DATA SUPPLIED -
________________________________________

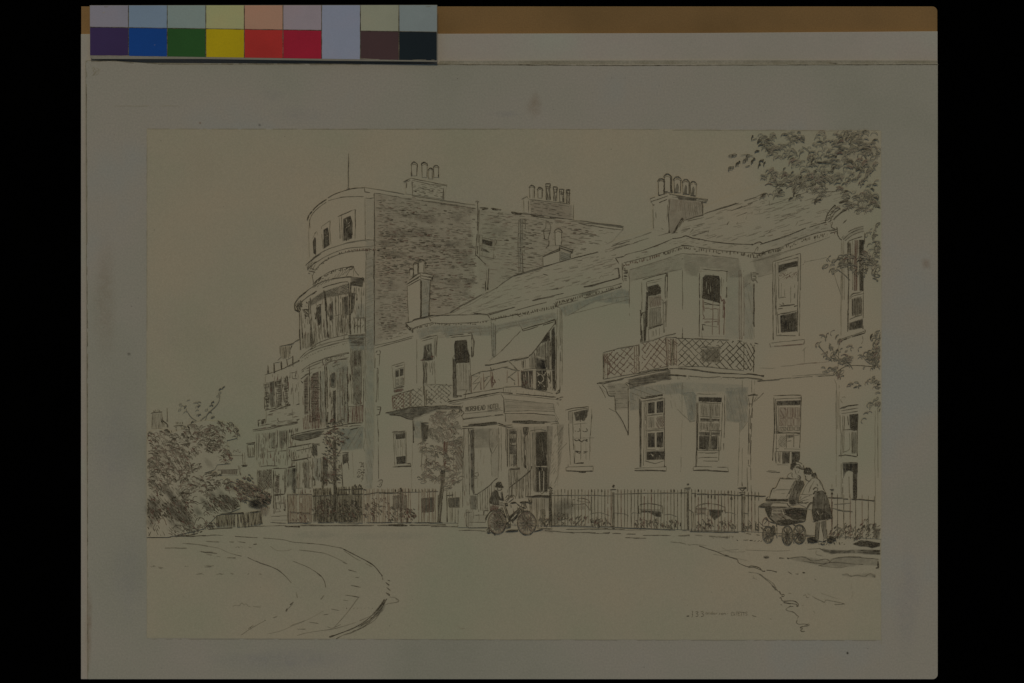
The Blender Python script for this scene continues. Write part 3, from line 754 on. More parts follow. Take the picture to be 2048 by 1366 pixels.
for (x, y, rx, ry, n) in [(790, 470, 30, 18, 22), (860, 430, 30, 14, 16), (900, 505, 28, 18, 26), (775, 560, 22, 16, 16), (830, 520, 28, 14, 18), (985, 440, 26, 10, 12), (1165, 462, 34, 10, 18), (1060, 470, 14, 28, 14), (895, 560, 12, 14, 14), (770, 650, 18, 16, 16), (940, 565, 14, 8, 10)]:
    for i in range(n):
        a, b = x + random.gauss(0, rx * .5), y + random.gauss(0, ry * .5)
        if inside(k.P(WALL), a, b) and inside(k.P(WALL), a + 9, b): k.stroke([(a, b), (a + random.uniform(5, 11), b + random.uniform(-1, 1.4))], random.uniform(1.1, 1.9), 3, .6, 0, red=random.random() < .2)
k.blob(900, 487, 14, 8, .25, 'g').blob(938, 562, 14, 6, .25, 'k').blob(775, 487, 26, 9, .25, 'g').blob(790, 510, 30, 9, .2, 'g')
k.L('749,386 749,690', 1.7, 3, gap=.1)
k.F(*E6)
k.L('285,232 288,300 281,500 268,660; 298,300 290,500 283,640', 1.7, 4, gap=.08).L('270,245 285,226 297,246', 1.8, 4).L('268,640 300,670 348,718', 1.6, 4)
k.L('300,286 366,290; 366,296 320,300', 3, 4).L('386,290 466,302; 395,300 440,306', 3.2, 4).L('540,318 600,328 680,338; 545,330 590,335', 3, 4).L('680,338 740,348 1000,376; 690,350 880,372', 1.9, 4)
k.L('0,236 270,268', 1.0, 2).L('0,258 60,262 270,292', 1.4, 3).L('985,388 1100,402 1390,436; 1000,380 1395,428', 1.3, 3).L('1390,430 1388,455 1300,445', 1.4, 3).L('1050,405 1150,425; 1140,420 1330,452', 2.2, 3)
k.L('600,370 592,560 598,782; 628,372 622,560 630,775; 612,372 608,770', 1.4, 3).L('648,400 640,620; 640,375 658,385', 1.1, 3, gap=.4).hatch('600,370 650,365 648,400 602,405', 90, 2.6, 1.5, 3).wash('602,370 626,372 626,778 600,780', .3, 'b').hatch('628,440 655,440 645,620 628,620', 5, 5, 1.4, 3, cover=.7)
k.C('350,925 260,975 180,1020 80,1082', 1.3, 3)
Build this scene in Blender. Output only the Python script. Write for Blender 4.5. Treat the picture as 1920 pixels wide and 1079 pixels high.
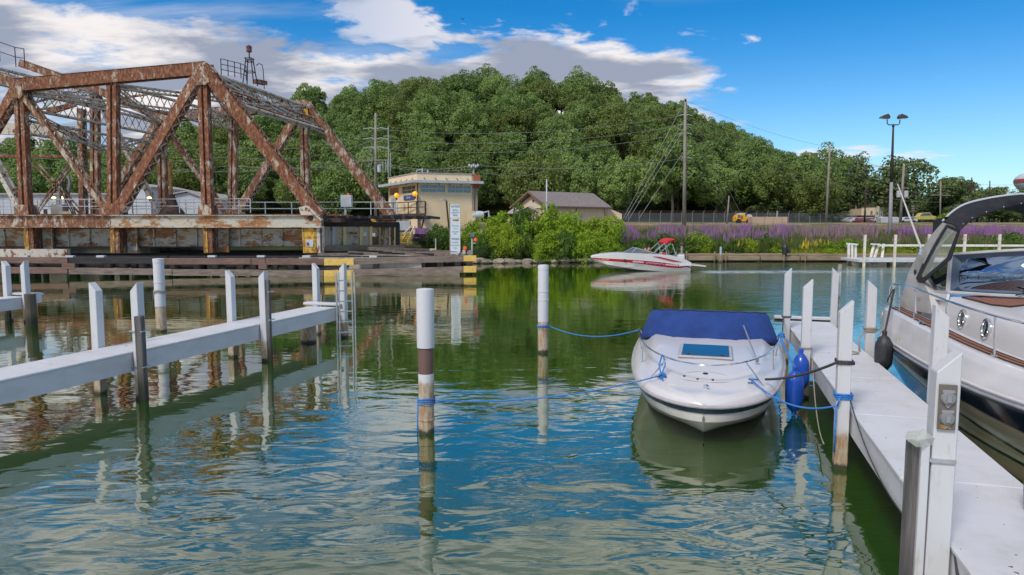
import bpy, bmesh, math, random
import numpy as np
from mathutils import Vector, Matrix, Euler
R = math.radians
scene = bpy.context.scene
col = scene.collection
for o in list(bpy.data.objects): bpy.data.objects.remove(o)

# ------------------------------------------------------------------ camera, world, sun, exposure
CAMZ = 3.4
PITCH = math.atan(117 / 1280)
cd = bpy.data.cameras.new('camera'); cam = bpy.data.objects.new('camera', cd); col.objects.link(cam)
cam.location = (0, 0, CAMZ); cam.rotation_euler = (R(90) - PITCH, 0, 0)
cd.sensor_width = 36; cd.lens = 24; cd.clip_start = .1; cd.clip_end = 6000
scene.camera = cam
SUN_EL, SUN_AZ = R(48), R(215)          # azimuth clockwise from +Y: behind and to the left of the camera
world = bpy.data.worlds.new('World'); scene.world = world; world.use_nodes = True
wt = world.node_tree; wt.nodes.clear()

class NG:
    """tiny helper for node maths"""
    def __init__(s, tree): s.t = tree; s.n = tree.nodes; s.l = tree.links
    def set(s, sock, v):
        if isinstance(v, bpy.types.NodeSocket): s.l.new(v, sock)
        elif v is not None:
            if hasattr(sock.default_value, '__len__') and not hasattr(v, '__len__'): v = (v,) * len(sock.default_value)
            elif hasattr(sock.default_value, '__len__') and len(sock.default_value) == 4 and len(v) == 3: v = (*v, 1)
            sock.default_value = v
    def m(s, op, a, b=None, c=None, clamp=False):
        nd = s.n.new('ShaderNodeMath'); nd.operation = op; nd.use_clamp = clamp
        for i, v in enumerate((a, b, c)):
            if v is not None: s.set(nd.inputs[i], v)
        return nd.outputs[0]
    def noise(s, vec, scale, detail=4, rough=.55, dist=0, dim='3D'):
        nd = s.n.new('ShaderNodeTexNoise'); nd.noise_dimensions = dim
        s.set(nd.inputs['Vector'], vec); nd.inputs['Scale'].default_value = scale
        nd.inputs['Detail'].default_value = detail; nd.inputs['Roughness'].default_value = rough
        nd.inputs['Distortion'].default_value = dist
        return nd.outputs[0]
    def step(s, v, a, b, lo=0., hi=1.):
        nd = s.n.new('ShaderNodeMapRange'); nd.interpolation_type = 'SMOOTHSTEP'
        s.set(nd.inputs[0], v)
        for i, x in enumerate((a, b, lo, hi)): nd.inputs[i + 1].default_value = x
        return nd.outputs[0]
    def lin(s, v, a, b, lo=0., hi=1.):
        nd = s.n.new('ShaderNodeMapRange'); s.set(nd.inputs[0], v)
        for i, x in enumerate((a, b, lo, hi)): nd.inputs[i + 1].default_value = x
        return nd.outputs[0]
    def mix(s, f, a, b, bt='MIX'):
        nd = s.n.new('ShaderNodeMix'); nd.data_type = 'RGBA'; nd.blend_type = bt
        s.set(nd.inputs[0], f); s.set(nd.inputs[6], a); s.set(nd.inputs[7], b)
        return nd.outputs[2]
    def comb(s, x, y, z):
        nd = s.n.new('ShaderNodeCombineXYZ')
        for i, v in enumerate((x, y, z)): s.set(nd.inputs[i], v)
        return nd.outputs[0]
    def sep(s, v):
        nd = s.n.new('ShaderNodeSeparateXYZ'); s.set(nd.inputs[0], v); return nd.outputs
    def mapv(s, v, scale=(1, 1, 1), loc=(0, 0, 0), rot=(0, 0, 0)):
        nd = s.n.new('ShaderNodeMapping'); s.set(nd.inputs[0], v)
        nd.inputs['Scale'].default_value = scale; nd.inputs['Location'].default_value = loc; nd.inputs['Rotation'].default_value = rot
        return nd.outputs[0]
    def bump(s, h, strength=.3, dist=.02, normal=None):
        nd = s.n.new('ShaderNodeBump'); s.set(nd.inputs['Height'], h)
        s.set(nd.inputs['Strength'], strength); nd.inputs['Distance'].default_value = dist
        if normal is not None: s.l.new(normal, nd.inputs['Normal'])
        return nd.outputs[0]

# sky: Nishita blue with procedural clouds laid on a plane high above the place
g = NG(wt)
sky = g.n.new('ShaderNodeTexSky'); sky.sky_type = 'NISHITA'; sky.sun_disc = False
sky.sun_elevation = SUN_EL; sky.sun_rotation = SUN_AZ; sky.altitude = 0; sky.air_density = 1.0; sky.dust_density = .6; sky.ozone_density = 2.5
tc = g.n.new('ShaderNodeTexCoord')
dx, dy, dz = g.sep(tc.outputs['Generated'])
az = g.m('ARCTAN2', dx, dy)                               # 0 = straight ahead, + right
el = g.m('ARCSINE', g.m('MAXIMUM', g.m('MINIMUM', dz, 1), -1))
zc = g.m('ADD', g.m('MAXIMUM', dz, 0), .16)
P = g.comb(g.m('DIVIDE', dx, zc), g.m('DIVIDE', dy, zc), 0)
big = g.noise(g.mapv(P, (1, 1, 1), (3.1, 1.7, .3)), 1.05, 7, .56, .25)
fine = g.noise(g.mapv(P, (1, 1.3, 1), (7.7, 4.2, 1.9)), 3.4, 6, .6, .3)
streak = g.noise(g.mapv(P, (.5, 1.8, 1), (1.3, 9.2, 4.4), (0, 0, R(-18))), 1.6, 6, .58, .3)
# coverage: thick to the left and low over the hill, clear to the upper right
left = g.step(az, R(6), R(-30))
line = g.m('ADD', R(14.2), g.m('MULTIPLY', az, -.04))      # upper rim of the cloud bank, sinking to the right
lowb = g.m('MULTIPLY', g.step(g.m('SUBTRACT', line, el), R(-2.0), R(2.2)), g.step(az, R(20), R(11)))
front = g.m('MAXIMUM', g.m('MULTIPLY', left, .09), g.m('MULTIPLY', lowb, .40))
aback = g.step(dy, .2, -.4)
high = g.m('MULTIPLY', g.step(el, R(15), R(30)), g.step(az, R(34), R(-2), .02, .12))
cov = g.m('ADD', g.m('MAXIMUM', g.m('MAXIMUM', front, high), g.m('MULTIPLY', aback, .08)), g.m('MULTIPLY', g.m('SUBTRACT', big, .5), 1.9))
cov = g.m('ADD', cov, g.m('MULTIPLY', g.m('SUBTRACT', fine, .5), 1.0))
cov = g.m('SUBTRACT', cov, g.m('MULTIPLY', g.step(az, R(13), R(24)), g.step(el, R(34), R(24), 0, .16)))
dens = g.step(cov, .12, .36)
veil = g.m('MULTIPLY', g.m('MULTIPLY', g.step(az, R(2), R(-25)), g.step(streak, .38, .66)), .55)
puffn = g.noise(g.mapv(P, (1, 1.1, 1), (2.2, 6.1, 3.3)), 2.3, 6, .58, .3)
puff = g.m('MULTIPLY', g.m('MULTIPLY', g.step(puffn, .535, .62), g.step(az, R(-30), R(-2))), g.m('MULTIPLY', g.step(el, R(9), R(12)), g.step(az, R(34), R(24))))
dens = g.m('MAXIMUM', dens, g.m('MULTIPLY', puff, .85))
veil2 = g.m('MULTIPLY', g.m('MULTIPLY', g.step(el, R(16.5), R(22)), g.step(g.m('ADD', streak, g.m('MULTIPLY', g.m('SUBTRACT', fine, .5), .35)), .44, .56)), .85)
dens = g.m('MAXIMUM', g.m('MAXIMUM', dens, veil), veil2)
shade = g.step(g.m('ADD', g.m('MULTIPLY', g.noise(g.mapv(P, (.8, 1.5, 1), (5.1, 3.3, 2.2), (0, 0, R(-12))), 2.1, 5, .55, .2), 1.0), g.m('MULTIPLY', cov, .22)), .46, .66)
ccol = g.mix(shade, (.84, .80, .795, 1), (.30, .34, .44, 1))
tint = g.mix(1, sky.outputs[0], g.mix(g.step(el, R(-1), R(19)), (.52, .66, .74, 1), g.mix(g.step(el, R(17), R(34)), (.035, .40, .66, 1), (.42, .54, .60, 1))), 'MULTIPLY')
SKYS = .15
cl = g.mix(1, ccol, (.80 / SKYS,) * 3 + (1,), 'MULTIPLY')
full = g.mix(dens, tint, cl)
bg = g.n.new('ShaderNodeBackground'); bg.inputs[1].default_value = SKYS
wo = g.n.new('ShaderNodeOutputWorld')
g.l.new(full, bg.inputs[0]); g.l.new(bg.outputs[0], wo.inputs[0])

sd = bpy.data.lights.new('sun', 'SUN'); sun = bpy.data.objects.new('sun', sd); col.objects.link(sun)
sd.energy = 1.8; sd.angle = R(14); sd.color = (1, .93, .84)
sdir = Vector((math.sin(SUN_AZ) * math.cos(SUN_EL), math.cos(SUN_AZ) * math.cos(SUN_EL), math.sin(SUN_EL)))
sun.rotation_euler = sdir.to_track_quat('Z', 'Y').to_euler()
scene.view_settings.view_transform = 'Standard'; scene.view_settings.look = 'None'
scene.view_settings.exposure = 0.48; scene.view_settings.gamma = 1
scene.view_settings.use_curve_mapping = False
scene.render.engine = 'CYCLES'
scene.cycles.max_bounces = 8; scene.cycles.transparent_max_bounces = 12; scene.cycles.diffuse_bounces = 3; scene.cycles.glossy_bounces = 4

# ------------------------------------------------------------------ from a pixel of the photo to a point of the place
def ray(u, v):
    sp, cp = math.sin(PITCH), math.cos(PITCH)
    a, b = (u - 960) / 1280, (540 - v) / 1280
    return Vector((a, cp + b * sp, -sp + b * cp))
def at(u, v, Y):
    r = ray(u, v); return Vector((0, 0, CAMZ)) + r * (Y / r.y)
def on(u, v, z=0.):
    r = ray(u, v); return Vector((0, 0, CAMZ)) + r * ((z - CAMZ) / r.z)
def V(*a): return Vector(a)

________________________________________

WHAT YOU NEED TO DO - Your task is to reproduce only the lines from the one with "Build this scene" through the one with "for o in list(bpy.data.objects): bpy.data.objects.remove(o)", keeping both ends. Skip every picture.

WRITTEN RESPONSE -
Build this scene in Blender. Output only the Python script. Write for Blender 4.5. Treat the picture as 1920 pixels wide and 1079 pixels high.
import bpy, bmesh, math, random
import numpy as np
from mathutils import Vector, Matrix, Euler
R = math.radians
scene = bpy.context.scene
col = scene.collection
for o in list(bpy.data.objects): bpy.data.objects.remove(o)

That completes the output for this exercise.